* _Collected material_:

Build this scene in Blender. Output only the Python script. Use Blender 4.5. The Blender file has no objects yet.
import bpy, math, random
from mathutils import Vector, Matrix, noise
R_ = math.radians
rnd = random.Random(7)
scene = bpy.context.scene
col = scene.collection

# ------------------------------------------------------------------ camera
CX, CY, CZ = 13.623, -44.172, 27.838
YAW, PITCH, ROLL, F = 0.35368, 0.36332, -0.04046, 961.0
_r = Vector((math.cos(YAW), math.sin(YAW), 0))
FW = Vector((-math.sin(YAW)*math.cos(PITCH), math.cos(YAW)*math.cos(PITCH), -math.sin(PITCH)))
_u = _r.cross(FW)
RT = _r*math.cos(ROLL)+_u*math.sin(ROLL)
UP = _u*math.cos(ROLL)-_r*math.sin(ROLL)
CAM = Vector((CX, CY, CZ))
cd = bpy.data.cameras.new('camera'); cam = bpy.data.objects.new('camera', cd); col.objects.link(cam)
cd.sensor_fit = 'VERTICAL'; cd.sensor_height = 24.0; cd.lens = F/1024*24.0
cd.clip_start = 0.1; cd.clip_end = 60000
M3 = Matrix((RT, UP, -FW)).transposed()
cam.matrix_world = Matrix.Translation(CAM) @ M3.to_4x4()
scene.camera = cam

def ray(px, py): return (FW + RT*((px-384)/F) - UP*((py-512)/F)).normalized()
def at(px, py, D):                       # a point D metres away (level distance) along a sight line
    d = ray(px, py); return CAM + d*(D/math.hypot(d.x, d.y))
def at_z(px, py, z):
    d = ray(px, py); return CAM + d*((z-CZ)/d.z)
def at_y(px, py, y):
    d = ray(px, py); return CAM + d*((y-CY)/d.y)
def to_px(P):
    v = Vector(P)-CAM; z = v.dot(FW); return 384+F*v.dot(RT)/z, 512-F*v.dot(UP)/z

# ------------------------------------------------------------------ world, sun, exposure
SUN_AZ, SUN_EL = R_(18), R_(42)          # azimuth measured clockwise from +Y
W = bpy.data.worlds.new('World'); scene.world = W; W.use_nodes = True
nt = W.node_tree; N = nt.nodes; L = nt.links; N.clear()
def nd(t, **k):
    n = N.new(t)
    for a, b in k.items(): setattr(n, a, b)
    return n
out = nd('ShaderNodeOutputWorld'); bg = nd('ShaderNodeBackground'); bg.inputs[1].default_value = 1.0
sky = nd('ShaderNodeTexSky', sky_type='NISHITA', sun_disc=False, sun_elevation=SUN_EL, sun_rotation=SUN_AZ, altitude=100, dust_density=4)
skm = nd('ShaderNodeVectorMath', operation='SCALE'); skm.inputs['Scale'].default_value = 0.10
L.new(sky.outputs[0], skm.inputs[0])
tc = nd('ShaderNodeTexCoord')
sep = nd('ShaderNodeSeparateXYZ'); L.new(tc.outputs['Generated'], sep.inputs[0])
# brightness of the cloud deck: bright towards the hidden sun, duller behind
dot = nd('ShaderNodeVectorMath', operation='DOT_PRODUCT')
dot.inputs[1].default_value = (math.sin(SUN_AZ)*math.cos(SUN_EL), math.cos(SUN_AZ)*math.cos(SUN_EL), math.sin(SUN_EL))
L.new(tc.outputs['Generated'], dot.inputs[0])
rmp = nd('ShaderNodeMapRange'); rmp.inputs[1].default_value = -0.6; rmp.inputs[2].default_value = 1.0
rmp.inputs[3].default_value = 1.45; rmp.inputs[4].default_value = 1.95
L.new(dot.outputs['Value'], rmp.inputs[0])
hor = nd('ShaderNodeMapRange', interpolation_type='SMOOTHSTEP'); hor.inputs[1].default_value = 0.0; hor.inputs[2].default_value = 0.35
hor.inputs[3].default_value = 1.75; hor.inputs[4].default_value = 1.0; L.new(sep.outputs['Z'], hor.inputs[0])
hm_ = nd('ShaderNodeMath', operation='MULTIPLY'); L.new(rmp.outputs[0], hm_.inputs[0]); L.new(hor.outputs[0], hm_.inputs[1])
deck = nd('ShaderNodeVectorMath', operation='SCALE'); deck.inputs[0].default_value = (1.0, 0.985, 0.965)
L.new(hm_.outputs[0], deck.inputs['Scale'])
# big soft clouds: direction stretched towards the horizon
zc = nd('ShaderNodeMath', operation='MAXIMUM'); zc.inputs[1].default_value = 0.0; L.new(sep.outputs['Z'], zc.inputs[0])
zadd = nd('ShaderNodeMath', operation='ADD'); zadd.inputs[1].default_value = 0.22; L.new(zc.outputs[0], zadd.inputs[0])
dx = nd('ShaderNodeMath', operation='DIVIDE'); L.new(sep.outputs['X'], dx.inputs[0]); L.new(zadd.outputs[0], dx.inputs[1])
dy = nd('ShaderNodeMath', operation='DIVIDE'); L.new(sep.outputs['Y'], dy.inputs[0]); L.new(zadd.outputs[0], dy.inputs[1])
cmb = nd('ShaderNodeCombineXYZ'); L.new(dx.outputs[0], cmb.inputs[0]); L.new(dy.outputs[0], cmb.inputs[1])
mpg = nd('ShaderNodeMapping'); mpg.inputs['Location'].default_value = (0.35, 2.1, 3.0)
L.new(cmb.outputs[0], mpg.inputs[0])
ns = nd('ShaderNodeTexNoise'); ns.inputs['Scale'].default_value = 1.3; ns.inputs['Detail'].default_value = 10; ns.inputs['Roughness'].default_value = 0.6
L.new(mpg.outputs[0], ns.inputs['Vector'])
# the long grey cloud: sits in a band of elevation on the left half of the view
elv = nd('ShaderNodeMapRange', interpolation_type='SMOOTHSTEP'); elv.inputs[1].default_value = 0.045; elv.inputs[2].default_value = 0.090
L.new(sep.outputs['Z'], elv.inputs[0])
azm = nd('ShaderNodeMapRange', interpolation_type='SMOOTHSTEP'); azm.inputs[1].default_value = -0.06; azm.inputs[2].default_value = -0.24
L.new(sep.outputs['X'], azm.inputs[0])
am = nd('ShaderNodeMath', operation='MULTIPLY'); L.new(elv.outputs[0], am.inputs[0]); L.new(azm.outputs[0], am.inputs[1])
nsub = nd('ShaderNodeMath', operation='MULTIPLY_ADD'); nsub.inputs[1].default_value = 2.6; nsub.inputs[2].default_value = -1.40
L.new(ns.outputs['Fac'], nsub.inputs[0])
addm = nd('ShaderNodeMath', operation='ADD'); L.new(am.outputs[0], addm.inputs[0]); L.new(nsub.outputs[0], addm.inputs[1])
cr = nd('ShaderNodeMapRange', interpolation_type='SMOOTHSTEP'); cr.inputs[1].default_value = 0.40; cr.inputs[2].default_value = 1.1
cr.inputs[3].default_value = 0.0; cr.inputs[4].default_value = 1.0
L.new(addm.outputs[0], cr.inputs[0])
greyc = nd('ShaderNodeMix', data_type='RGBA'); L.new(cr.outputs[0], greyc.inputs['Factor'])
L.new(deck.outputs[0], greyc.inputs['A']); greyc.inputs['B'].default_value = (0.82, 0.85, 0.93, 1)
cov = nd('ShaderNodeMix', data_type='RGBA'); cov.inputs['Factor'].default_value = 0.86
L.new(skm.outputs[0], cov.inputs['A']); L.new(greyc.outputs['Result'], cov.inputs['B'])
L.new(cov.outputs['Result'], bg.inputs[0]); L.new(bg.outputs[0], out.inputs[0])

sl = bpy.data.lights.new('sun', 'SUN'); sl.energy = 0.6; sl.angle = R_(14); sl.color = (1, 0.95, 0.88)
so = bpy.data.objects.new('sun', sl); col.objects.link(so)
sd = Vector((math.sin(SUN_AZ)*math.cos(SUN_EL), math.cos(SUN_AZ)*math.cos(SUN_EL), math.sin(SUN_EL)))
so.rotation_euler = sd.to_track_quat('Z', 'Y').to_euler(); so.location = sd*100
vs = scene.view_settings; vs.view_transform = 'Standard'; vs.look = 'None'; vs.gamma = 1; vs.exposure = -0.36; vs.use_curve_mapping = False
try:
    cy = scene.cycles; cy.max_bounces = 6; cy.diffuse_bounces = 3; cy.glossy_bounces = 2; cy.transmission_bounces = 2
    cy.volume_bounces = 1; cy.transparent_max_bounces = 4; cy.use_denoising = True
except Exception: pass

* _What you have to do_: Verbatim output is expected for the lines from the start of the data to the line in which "col = scene.collection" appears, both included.

* _Reply to the task_:
Build this scene in Blender. Output only the Python script. Use Blender 4.5. The Blender file has no objects yet.
import bpy, math, random
from mathutils import Vector, Matrix, noise
R_ = math.radians
rnd = random.Random(7)
scene = bpy.context.scene
col = scene.collection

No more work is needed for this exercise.